(Aim):
All lines holding the string "More" are to be shown.

━━━━━ Provided entries

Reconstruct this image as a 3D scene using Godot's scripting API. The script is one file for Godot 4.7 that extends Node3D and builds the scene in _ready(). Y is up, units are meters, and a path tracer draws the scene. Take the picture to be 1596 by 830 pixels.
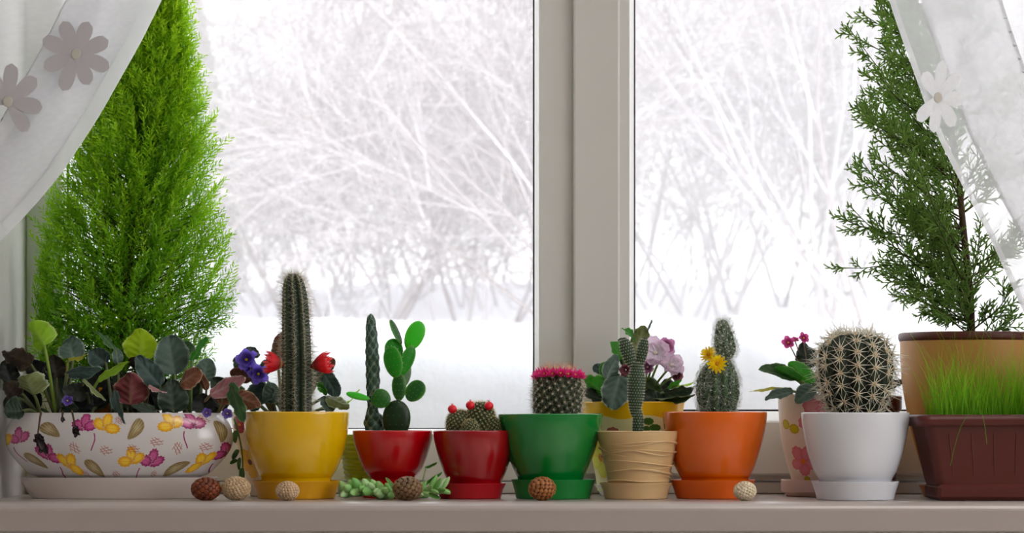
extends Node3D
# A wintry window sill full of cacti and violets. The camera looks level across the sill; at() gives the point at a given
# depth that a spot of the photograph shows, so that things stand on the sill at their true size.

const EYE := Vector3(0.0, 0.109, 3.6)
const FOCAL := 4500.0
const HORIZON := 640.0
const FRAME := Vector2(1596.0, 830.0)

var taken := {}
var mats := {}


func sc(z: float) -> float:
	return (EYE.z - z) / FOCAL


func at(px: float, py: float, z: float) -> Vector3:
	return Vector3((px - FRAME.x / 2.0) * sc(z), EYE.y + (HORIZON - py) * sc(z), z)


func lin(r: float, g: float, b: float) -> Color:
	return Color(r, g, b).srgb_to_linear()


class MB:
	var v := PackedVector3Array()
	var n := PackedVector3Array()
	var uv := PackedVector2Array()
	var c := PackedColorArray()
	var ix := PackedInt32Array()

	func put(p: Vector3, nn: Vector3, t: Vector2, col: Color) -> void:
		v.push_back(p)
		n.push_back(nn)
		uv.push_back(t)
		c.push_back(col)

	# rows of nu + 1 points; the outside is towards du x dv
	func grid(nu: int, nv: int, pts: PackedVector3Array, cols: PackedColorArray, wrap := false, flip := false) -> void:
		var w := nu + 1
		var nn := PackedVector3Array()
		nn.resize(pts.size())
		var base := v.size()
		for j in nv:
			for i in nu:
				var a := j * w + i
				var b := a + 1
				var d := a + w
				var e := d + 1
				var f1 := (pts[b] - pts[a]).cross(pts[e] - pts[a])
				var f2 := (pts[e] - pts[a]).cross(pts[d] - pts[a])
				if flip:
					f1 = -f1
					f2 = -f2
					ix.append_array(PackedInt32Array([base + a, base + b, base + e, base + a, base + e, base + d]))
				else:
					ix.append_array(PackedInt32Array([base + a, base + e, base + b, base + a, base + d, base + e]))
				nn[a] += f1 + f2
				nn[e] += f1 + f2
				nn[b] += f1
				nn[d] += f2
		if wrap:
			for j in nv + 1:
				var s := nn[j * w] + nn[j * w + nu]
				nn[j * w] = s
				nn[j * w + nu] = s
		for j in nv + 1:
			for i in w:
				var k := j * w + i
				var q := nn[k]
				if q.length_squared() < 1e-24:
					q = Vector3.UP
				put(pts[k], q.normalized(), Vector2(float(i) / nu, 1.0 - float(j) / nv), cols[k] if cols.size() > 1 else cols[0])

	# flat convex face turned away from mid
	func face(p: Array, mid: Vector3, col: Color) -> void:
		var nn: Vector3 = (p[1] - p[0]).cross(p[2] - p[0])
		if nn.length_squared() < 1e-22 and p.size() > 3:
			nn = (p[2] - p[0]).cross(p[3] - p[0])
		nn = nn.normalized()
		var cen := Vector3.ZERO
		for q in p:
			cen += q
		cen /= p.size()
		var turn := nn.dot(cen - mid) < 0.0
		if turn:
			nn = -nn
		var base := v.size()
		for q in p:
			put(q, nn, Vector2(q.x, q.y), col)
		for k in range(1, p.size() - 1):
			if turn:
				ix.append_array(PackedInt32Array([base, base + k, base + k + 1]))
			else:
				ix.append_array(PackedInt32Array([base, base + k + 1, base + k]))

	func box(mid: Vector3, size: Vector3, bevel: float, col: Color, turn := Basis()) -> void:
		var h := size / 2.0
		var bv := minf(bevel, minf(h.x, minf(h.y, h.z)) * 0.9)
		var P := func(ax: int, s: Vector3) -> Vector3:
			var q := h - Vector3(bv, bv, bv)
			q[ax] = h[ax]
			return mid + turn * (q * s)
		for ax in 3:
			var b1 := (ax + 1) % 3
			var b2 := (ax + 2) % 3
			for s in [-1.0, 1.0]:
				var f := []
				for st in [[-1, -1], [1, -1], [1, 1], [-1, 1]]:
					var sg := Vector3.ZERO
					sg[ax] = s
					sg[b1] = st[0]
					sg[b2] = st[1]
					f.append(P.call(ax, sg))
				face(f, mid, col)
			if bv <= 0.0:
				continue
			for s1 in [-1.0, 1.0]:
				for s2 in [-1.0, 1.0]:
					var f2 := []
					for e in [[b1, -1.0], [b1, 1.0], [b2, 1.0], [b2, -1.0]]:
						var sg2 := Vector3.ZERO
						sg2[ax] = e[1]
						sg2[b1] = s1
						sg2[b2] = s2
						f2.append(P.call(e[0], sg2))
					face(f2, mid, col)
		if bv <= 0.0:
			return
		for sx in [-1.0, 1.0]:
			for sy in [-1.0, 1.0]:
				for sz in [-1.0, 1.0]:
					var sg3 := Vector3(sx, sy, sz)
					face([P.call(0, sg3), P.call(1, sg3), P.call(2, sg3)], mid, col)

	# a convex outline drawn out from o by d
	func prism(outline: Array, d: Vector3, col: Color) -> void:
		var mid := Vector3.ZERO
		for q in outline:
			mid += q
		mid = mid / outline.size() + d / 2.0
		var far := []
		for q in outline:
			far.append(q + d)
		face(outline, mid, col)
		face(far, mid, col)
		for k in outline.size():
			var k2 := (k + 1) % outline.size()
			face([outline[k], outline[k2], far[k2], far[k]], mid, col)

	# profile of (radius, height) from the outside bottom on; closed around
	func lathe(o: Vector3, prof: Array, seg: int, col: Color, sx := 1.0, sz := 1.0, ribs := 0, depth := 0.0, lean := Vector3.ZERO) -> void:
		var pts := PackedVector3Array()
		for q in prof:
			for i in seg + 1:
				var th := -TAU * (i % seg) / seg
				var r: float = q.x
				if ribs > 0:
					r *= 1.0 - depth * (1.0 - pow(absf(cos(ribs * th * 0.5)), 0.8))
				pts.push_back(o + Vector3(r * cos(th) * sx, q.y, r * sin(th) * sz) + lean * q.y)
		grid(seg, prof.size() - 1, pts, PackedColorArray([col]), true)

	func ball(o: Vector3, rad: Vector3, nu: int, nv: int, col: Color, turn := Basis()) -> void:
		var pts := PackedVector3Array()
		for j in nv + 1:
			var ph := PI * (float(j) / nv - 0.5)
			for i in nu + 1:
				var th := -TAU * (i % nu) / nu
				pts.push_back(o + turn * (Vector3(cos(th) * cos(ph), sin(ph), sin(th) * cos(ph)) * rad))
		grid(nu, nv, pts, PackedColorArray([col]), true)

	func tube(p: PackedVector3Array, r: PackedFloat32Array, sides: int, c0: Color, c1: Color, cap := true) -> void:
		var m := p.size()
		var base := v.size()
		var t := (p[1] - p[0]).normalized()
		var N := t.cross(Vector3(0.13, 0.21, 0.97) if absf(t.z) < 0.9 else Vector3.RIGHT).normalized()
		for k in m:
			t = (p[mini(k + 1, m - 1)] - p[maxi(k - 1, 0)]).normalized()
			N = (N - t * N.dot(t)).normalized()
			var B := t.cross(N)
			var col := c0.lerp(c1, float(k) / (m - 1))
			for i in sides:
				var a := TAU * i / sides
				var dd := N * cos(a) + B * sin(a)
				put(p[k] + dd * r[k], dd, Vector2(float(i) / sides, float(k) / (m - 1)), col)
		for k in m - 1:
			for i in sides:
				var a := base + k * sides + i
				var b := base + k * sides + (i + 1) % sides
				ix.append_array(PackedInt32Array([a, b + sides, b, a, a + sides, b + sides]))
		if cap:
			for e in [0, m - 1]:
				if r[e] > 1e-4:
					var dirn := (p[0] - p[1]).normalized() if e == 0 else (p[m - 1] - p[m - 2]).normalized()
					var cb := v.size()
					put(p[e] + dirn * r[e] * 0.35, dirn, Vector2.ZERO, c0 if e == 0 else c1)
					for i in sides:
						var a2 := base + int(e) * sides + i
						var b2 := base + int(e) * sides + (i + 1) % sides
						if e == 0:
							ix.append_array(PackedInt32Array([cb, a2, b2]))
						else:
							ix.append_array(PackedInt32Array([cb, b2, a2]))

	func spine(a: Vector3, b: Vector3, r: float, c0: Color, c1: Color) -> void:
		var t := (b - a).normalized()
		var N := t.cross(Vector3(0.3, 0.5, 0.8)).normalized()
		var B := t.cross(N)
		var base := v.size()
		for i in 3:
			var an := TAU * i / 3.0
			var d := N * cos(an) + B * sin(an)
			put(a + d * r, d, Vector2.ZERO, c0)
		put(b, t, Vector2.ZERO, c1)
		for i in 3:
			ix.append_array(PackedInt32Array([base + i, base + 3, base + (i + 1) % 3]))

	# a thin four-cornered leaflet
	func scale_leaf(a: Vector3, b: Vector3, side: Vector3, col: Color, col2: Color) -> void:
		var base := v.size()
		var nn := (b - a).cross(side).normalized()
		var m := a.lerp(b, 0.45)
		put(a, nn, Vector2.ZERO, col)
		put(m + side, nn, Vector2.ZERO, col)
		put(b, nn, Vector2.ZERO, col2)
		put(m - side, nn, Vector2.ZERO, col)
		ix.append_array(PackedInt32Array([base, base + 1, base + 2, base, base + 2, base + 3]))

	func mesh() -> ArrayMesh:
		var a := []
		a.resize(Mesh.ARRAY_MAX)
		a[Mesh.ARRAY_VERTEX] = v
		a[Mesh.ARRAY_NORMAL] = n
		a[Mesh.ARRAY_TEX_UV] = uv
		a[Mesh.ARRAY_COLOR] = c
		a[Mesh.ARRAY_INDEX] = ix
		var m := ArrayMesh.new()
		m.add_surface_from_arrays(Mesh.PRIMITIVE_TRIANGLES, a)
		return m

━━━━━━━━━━
━━━━━ Provided entries

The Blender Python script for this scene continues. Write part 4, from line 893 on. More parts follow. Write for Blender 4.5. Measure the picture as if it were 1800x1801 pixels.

━━━━━━━━━━
━━━━━ Provided entries

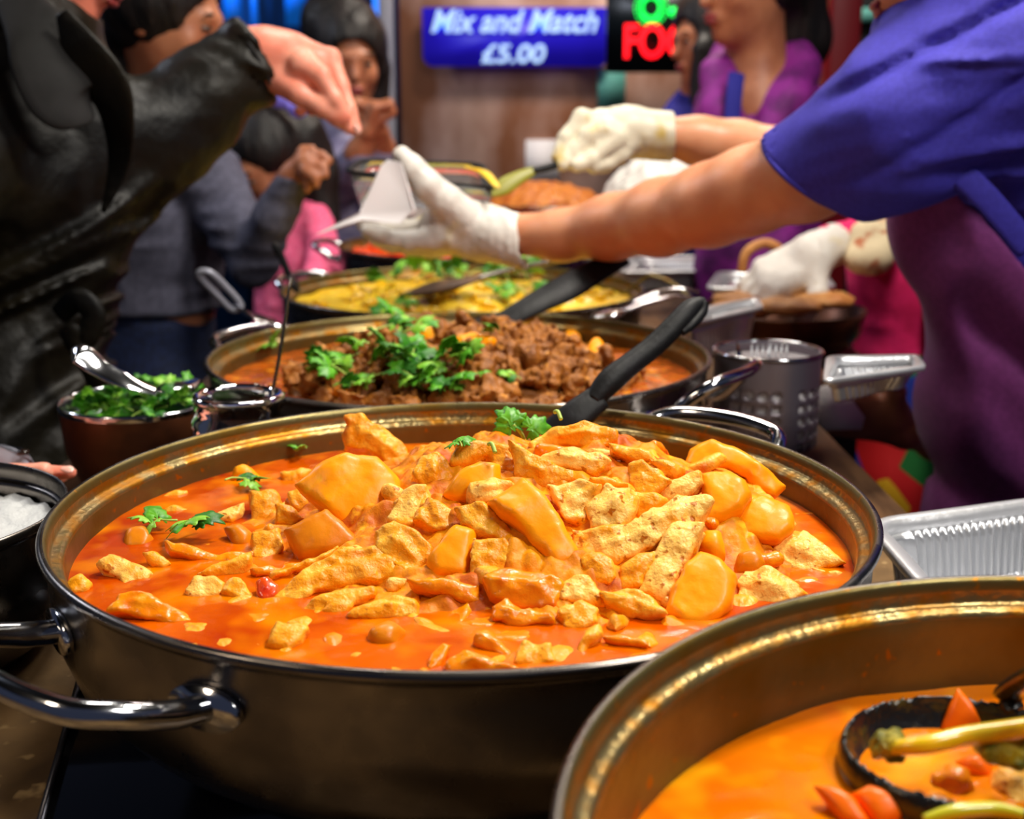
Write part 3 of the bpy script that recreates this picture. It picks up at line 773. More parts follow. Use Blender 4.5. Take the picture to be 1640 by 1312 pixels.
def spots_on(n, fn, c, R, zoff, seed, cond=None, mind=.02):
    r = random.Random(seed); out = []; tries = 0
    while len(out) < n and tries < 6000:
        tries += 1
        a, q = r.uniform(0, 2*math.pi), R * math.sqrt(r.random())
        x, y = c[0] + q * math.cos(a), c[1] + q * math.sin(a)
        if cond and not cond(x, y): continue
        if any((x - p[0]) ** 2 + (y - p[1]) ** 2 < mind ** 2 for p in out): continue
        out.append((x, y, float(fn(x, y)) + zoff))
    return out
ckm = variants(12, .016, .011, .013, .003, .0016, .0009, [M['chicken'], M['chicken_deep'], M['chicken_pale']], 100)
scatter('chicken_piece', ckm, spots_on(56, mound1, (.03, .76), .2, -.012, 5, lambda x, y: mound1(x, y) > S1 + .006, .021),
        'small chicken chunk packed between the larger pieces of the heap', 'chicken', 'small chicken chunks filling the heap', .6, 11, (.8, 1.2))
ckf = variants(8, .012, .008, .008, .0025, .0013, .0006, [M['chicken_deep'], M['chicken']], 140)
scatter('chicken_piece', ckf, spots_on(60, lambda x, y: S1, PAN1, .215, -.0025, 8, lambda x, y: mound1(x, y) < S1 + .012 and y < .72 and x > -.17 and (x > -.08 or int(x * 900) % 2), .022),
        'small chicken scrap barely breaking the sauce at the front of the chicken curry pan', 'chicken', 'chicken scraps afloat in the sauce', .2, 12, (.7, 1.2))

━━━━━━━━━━

(Full answer):
The Blender Python script for this scene continues. Write part 4, from line 893 on. More parts follow. Write for Blender 4.5. Measure the picture as if it were 1800x1801 pixels.
Write part 3 of the bpy script that recreates this picture. It picks up at line 773. More parts follow. Use Blender 4.5. Take the picture to be 1640 by 1312 pixels.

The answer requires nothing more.